Your objective: Repeat the material exactly from its first line to the line that includes "yN,yF=-1.9,2.3". Skip pictures.

Supplied information:

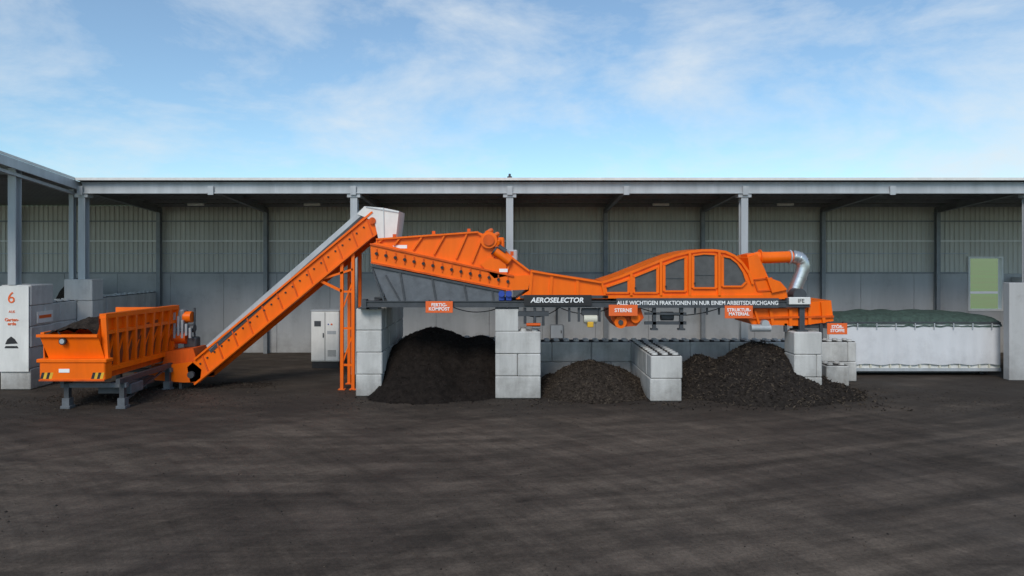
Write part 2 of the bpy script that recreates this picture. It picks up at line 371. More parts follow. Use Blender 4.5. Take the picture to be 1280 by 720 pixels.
b=MB('ground_debris')
for _ in range(16000):
    x=random.uniform(-19,19); y=random.gauss(-.4,1.3)
    if random.random()<.3: y=random.uniform(-18,4)
    if mn.noise(Vector((x*.5,y*.7,5)))<-.15 : continue
    s=random.uniform(.005,.025)*(1.7 if random.random()<.06 else 1); a=random.uniform(0,6.28)
    vv=[(x+math.cos(a+k*2.09)*s*random.uniform(.6,1.3),y+math.sin(a+k*2.09)*s,.002) for k in range(3)]+[(x,y,s*.8)]
    b.add(vv,[(0,1,3),(1,2,3),(2,0,3)],CHIPD if random.random()<.7 else CHIP)
b.done()

# ---------------- feed hopper
hop=empty('feed_hopper')
b=MB('hopper_body')
yN,yF=-1.9,2.3
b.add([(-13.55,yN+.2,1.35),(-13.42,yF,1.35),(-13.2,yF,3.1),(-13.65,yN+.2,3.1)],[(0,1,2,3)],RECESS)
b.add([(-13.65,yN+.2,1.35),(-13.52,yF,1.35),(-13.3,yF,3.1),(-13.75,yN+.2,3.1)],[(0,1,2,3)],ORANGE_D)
def rw(t,z):
    xb=-13.55+.13*t; xt=-13.65+.45*t; k=(z-1.35)/1.75
    return Vector((xb+(xt-xb)*k,yN+.2+(yF-yN-.2)*t,z))
for z,th in((3.1,.16),(1.35,.18),(2.55,.12)):
    b.beam(rw(0,z)+Vector((.06,-.03,0)),rw(1,z)+Vector((.06,.03,0)),th+.08,th,ORANGE)
nr=8
for k in range(nr+1):
    t=k/nr; b.beam(rw(t,1.38)+Vector((.09,0,0)),rw(t,3.06)+Vector((.09,0,0)),.18,.12,ORANGE,up=(0,1,0))
for k in range(nr):
    b.beam(rw(k/nr,1.45)+Vector((.04,0,0)),rw((k+1)/nr,2.45)+Vector((.04,0,0)),.06,.07,ORANGE,up=(0,1,0))
b.add([(-13.6,yN+.2,2.6),(-13.2,yF,2.6),(-13.17,yF,3.05),(-13.62,yN+.2,3.05)],[(0,1,2,3)],ORANGE)
b.add([(-15.5,yN+.2,1.35),(-15.5,yF,1.35),(-15.6,yF,2.5),(-15.6,yN+.2,2.5)],[(0,1,2,3)],ORANGE)
b.beam((-15.62,yN+.2,2.5),(-15.62,yF,2.5),.12,.12,ORANGE)
for k in range(8): y=yN+.4+k*.53; b.box(-15.72,-15.6,y,y+.08,1.4,2.48,ORANGE)
b.add([(-15.55,yN-.05,2.48),(-13.62,yN-.05,2.48),(-13.5,yN+.12,1.72),(-15.35,yN+.12,1.72)],[(0,1,2,3)],ORANGE)
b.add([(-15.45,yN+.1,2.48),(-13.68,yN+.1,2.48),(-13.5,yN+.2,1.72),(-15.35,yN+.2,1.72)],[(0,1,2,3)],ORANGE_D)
b.beam((-15.6,yN-.06,2.48),(-13.6,yN-.06,2.48),.14,.09,ORANGE)
b.add([(-13.65,yN-.05,2.48),(-13.65,yN+.22,3.08),(-13.6,yN+.22,1.6)],[(0,1,2)],ORANGE)
b.box(-15.5,-13.35,yN-.12,yN+.3,1.02,1.66,ORANGE,.03); b.box(-15.58,-13.28,yN-.16,yN+.25,1.6,1.72,ORANGE,.02)
b.box(-15.5,-13.35,yN-.15,yN-.12,1.0,1.05,ORANGE_D)
b.prismx([(yF-.1,1.35),(yF+.5,1.35),(yF+.5,2.4),(yF,3.1)],-15.5,-13.3,ORANGE)
b.box(-15.5,-13.45,yN+.3,yF,1.05,1.36,ORANGE_D)
b.done(hop)
b=MB('hazard_stripes')
for x0 in(-15.47,-13.80):
    for k in range(4):
        a=x0+k*.095
        b.add([(a,yN-.124,1.07),(a+.095,yN-.124,1.07),(a+.155,yN-.124,1.28),(a+.06,yN-.124,1.28)],[(0,1,2,3)],YEL if k%2 else BLACK)
b.done(hop)
b=MB('load'); n=30; vs=[]
for j in range(n+1):
    for i in range(n+1):
        x=-15.55+1.92*i/n; y=yN+.15+(yF-yN-.2)*j/n
        vs.append((x,y,2.44+.50*math.sin(math.pi*min(1,i/n))**.8*math.sin(math.pi*min(1,j/n+.12))**.7+.12*mn.noise(Vector((x*3,y*3,0)))+.05*mn.noise(Vector((x*11,y*11,0)))))
b.add(vs,[(j*(n+1)+i,j*(n+1)+i+1,(j+1)*(n+1)+i+1,(j+1)*(n+1)+i) for j in range(n) for i in range(n)],COMP2); b.done(hop)
b=MB('support_frame')
for x in(-14.9,-13.05):
    for y in(-1.5,1.5):
        b.box(x-.08,x+.08,y-.08,y+.08,.03,1.0,DARK); b.box(x-.16,x+.16,y-.16,y+.16,0,.1,SLATE,.01)
        b.box(x-.12,x+.12,y-.12,y+.12,.1,.35,SLATE)
    b.box(x-.07,x+.07,-1.8,2.2,.85,1.02,DARK)
for y in(-1.5,1.5): b.box(-15.1,-12.9,y-.07,y+.07,.70,.85,SLATE)
b.box(-14.0,-13.2,-1.3,.8,.45,.7,DARK); b.box(-13.3,-12.95,-1.2,-.4,.4,.75,SLATE,.03)
b.beam((-13.05,-1.5,.2),(-13.05,1.5,.9),.06,.06,DARK)
b.done(hop)
b=MB('discharge_drive')
b.box(-13.35,-12.85,2.3,2.75,2.2,3.0,GALVD,.05); b.tube([(-12.9,2.5,2.7),(-12.6,2.5,2.7)],.22,ORANGE,16); b.tube([(-12.95,2.5,2.25),(-12.5,2.5,2.25)],.16,DARK,16)
b.tube([(-12.55,2.6,1.5),(-12.55,2.6,3.05)],.04,DARK,8); b.box(-12.9,-12.4,2.4,2.8,1.5,1.9,DARK,.04)
b.beam((-13.2,2.3,3.1),(-12.7,2.6,2.0),.08,.08,DARK)
b.tube([(-13.3,2.45,1.9),(-12.75,2.45,1.9)],.25,ORANGE_D,16)
for k in range(5): b.box(-13.2+k*.15,-13.12+k*.15,2.2,2.3,1.9+.1*(k%2),2.9-.15*k,GALV)
b.done(hop)
b=MB('maker_label'); b.box(-14.85,-14.5,yN-.135,yN-.122,1.28,1.4,LETTER); b.done(hop)
b=MB('work_lamp'); b.tube([(-14.75,yN-.12,2.3),(-14.75,yN-.05,2.3)],.12,BLACK,16); b.tube([(-14.75,yN-.14,2.3),(-14.75,yN-.119,2.3)],.08,GALV,16); b.tube([(-14.75,yN-.1,2.42),(-14.9,yN-.1,2.62)],.02,BLACK,6); b.done(hop)

# ---------------- belt conveyor (front face 26.0 m from camera)
conv=empty('belt_conveyor'); D=26.0; y0=D-24.4; y1=y0+1.3
b=MB('conveyor_frame')
side=EP([(238,478),(252,476),(472,292),(468,276),(455,268),(246,449),(234,459)],D)
b.prism(side,y0,y0+.07,ORANGE); b.prism(side,y1-.07,y1,ORANGE)
def lp(a,dv=0):
    u0,v0=244,464; u1,v1=466,279; return E(u0+(u1-u0)*a,v0+(v1-v0)*a+dv,D)
pa=lp(0,16);pb=lp(1,16)
b.beam((pa[0],y0-.03,pa[1]),(pb[0],y0-.03,pb[1]),.12,.07,ORANGE)
pa=lp(0,-15);pb=lp(1,-14)
b.beam((pa[0],y0-.03,pa[1]),(pb[0],y0-.03,pb[1]),.12,.07,ORANGE)
for k in range(12):
    a=.04+k*.084; p=lp(a,-13);q=lp(a+.035,14)
    b.beam((p[0],y0-.015,p[1]),(q[0],y0-.015,q[1]),.04,.05,ORANGE_D)
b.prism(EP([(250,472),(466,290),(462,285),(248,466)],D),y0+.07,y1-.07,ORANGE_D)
b.done(conv)
b=MB('idler_bearings')
for k in range(24):
    p=lp(.03+k*.04,-4); b.tube([(p[0],y0-.04,p[1]),(p[0],y0,p[1])],.035,BLACK,8)
b.done(conv)
b=MB('belt')
b.prism(EP([(249,444),(457,264),(461,270),(252,450)],D),y0+.08,y1-.08,BLACK)
b.done(conv)
b=MB('side_skirt')
for yy in(y0-.02,y1-.02):
    b.prism(EP([(258,432),(456,258),(458,264),(262,438)],D),yy,yy+.04,GALV)
b.prism(EP([(262,438),(458,264),(459,267),(264,441)],D),y0-.025,y0+.02,DARK)
b.done(conv)
b=MB('head_hood')
hp=EP([(447,268),(456,258),(480,260),(499,264),(495,299),(474,301),(469,279),(458,272)],D)
b.prism(hp,y0-.06,y0-.02,WHITE); b.prism(hp,y1+.02,y1+.06,WHITE)
b.prism(EP([(456,258),(480,260),(499,264),(498,268),(480,264),(456,262)],D),y0-.02,y1+.02,WHITE)
b.prism(EP([(499,264),(495,299),(492,299),(496,264)],D),y0-.02,y1+.02,WHITE)
for a,c in(((480,260),(481,300)),((458,259),(499,266))):
    p=E(*a,D);q=E(*c,D); b.beam((p[0],y0-.07,p[1]),(q[0],y0-.07,q[1]),.03,.04,GALV)
x,z=E(466,276,D); b.tube([(x,y0-.12,z),(x,y0-.0,z)],.13,ORANGE_D,14)
b.done(conv)
b=MB('tail_section')
tp_=EP([(168,462),(240,452),(252,462),(250,478),(228,478),(168,473)],D)
b.prism(tp_,y0,y0+.07,ORANGE); b.prism(tp_,y1-.07,y1,ORANGE)
b.prism(EP([(170,464),(240,456),(240,470),(170,470)],D),y0+.07,y1-.07,BLACK)
x,z=E(240,468,D); b.tube([(x,y0-.12,z),(x,y0,z)],.13,DARK,14)
for u in(224,180):
    x,z=E(u,470,D); b.box(x-.05,x+.05,y0+.1,y1-.1,0,z,DARK)
b.prism(EP([(205,440),(240,436),(246,455),(200,462)],D),y0+.1,y1-.1,ORANGE_D)
b.done(conv)
b=MB('support_legs')
for u in(427,441):
    x,z=E(u,325 if u<430 else 318,D)
    for yy in(y0+.02,y1-.12): b.box(x-.06,x+.06,yy,yy+.12,0,z+.1,ORANGE); b.box(x-.13,x+.13,yy-.06,yy+.18,0,.03,ORANGE)
xa=E(427,0,D)[0];xb=E(441,0,D)[0]
for z in(.9,2.3,3.7): b.box(xa,xb,y0+.05,y0+.11,z,z+.08,ORANGE)
for z in(.95,3.0): b.beam((xa,y0+.08,z),(xb,y0+.08,z+1.2),.05,.05,ORANGE)
pa=E(398,350,D);pb=E(427,364,D); b.beam((pa[0],y0+.06,pa[1]),(pb[0],y0+.06,pb[1]),.08,.1,ORANGE)
pb=E(441,330,D); b.beam((pa[0],y0+.06,pa[1]),(pb[0],y0+.06,pb[1]-.2),.08,.08,ORANGE)
b.done(conv)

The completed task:
Write part 2 of the bpy script that recreates this picture. It picks up at line 371. More parts follow. Use Blender 4.5. Take the picture to be 1280 by 720 pixels.
b=MB('ground_debris')
for _ in range(16000):
    x=random.uniform(-19,19); y=random.gauss(-.4,1.3)
    if random.random()<.3: y=random.uniform(-18,4)
    if mn.noise(Vector((x*.5,y*.7,5)))<-.15 : continue
    s=random.uniform(.005,.025)*(1.7 if random.random()<.06 else 1); a=random.uniform(0,6.28)
    vv=[(x+math.cos(a+k*2.09)*s*random.uniform(.6,1.3),y+math.sin(a+k*2.09)*s,.002) for k in range(3)]+[(x,y,s*.8)]
    b.add(vv,[(0,1,3),(1,2,3),(2,0,3)],CHIPD if random.random()<.7 else CHIP)
b.done()

# ---------------- feed hopper
hop=empty('feed_hopper')
b=MB('hopper_body')
yN,yF=-1.9,2.3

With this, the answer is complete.